During my childhood years, Palestinian communists paid close attention to culture, poetry, and literature. This resulted in the emergence of Palestinian poets like Tawfiq Zayyad, Samih al-Qasim, Salim Joubran, and especially Mahmoud Darwish. The communists’ newspapers and magazines were an open window to progressive and international literature. That made us feel less alone when facing the Zionist abuse and occupation, and realize that we are part of that same progressive culture and people struggling for their freedom and liberation.

This was the “warm stream” in Marxism that was defended by the Frankfurt School. It said that culture touches the humanity of people and liberates them regardless of ethnic, national or religious identities. This is where the contradiction between cultural work and ideological thought starts. Questions of freedom are the essence: Does freedom have borders or is it without borders? What is the difference between what is moral and what is legal? These questions became the center of my daily thought and where I looked for intellectual answers and later for themes to convey the practical, theatrical, and cinematic experiences.

IN: Why did you start making documentaries and not fictional films?

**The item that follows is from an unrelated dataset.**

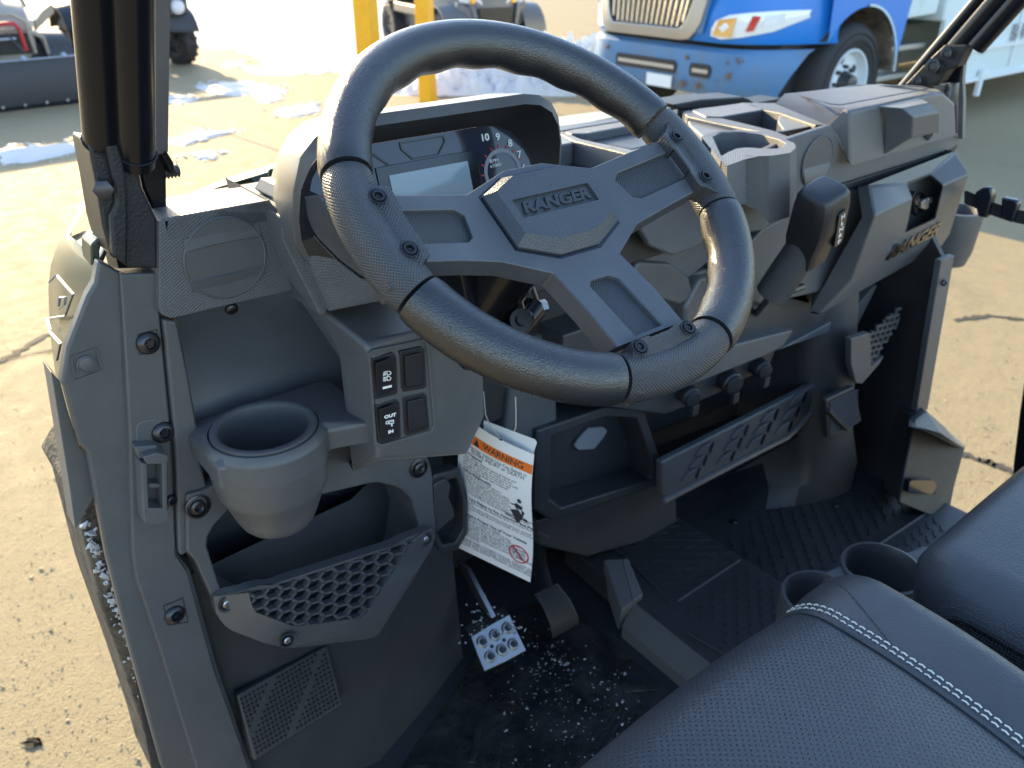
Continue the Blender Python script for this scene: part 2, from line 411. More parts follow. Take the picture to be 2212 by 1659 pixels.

MK: Cinema is an art that is built on the relation between thought and the eye/camera and what is in front of the camera and vice versa. Is what I see real or is it a staged reality enacted in front of the camera? What is reality? Is it my surroundings or my inner world looking outside? What is the dynamic and dialectical relation between these two worlds? That is how I started posing questions about cinematic form and how to reflect the Palestinian reality without prior ideological pressures. There was another essential element that interested me in regard to how to represent the existential Palestinian experience cinematically. How can I convey the “story” of a people without pictorial memory? What is the intellectual, mental, and temporal path for writing memory in general? Then came other questions that I needed to find answers for in my films about how many accumulated temporality do we live through simultaneously? How do we deal with a present that becomes instantaneously a past?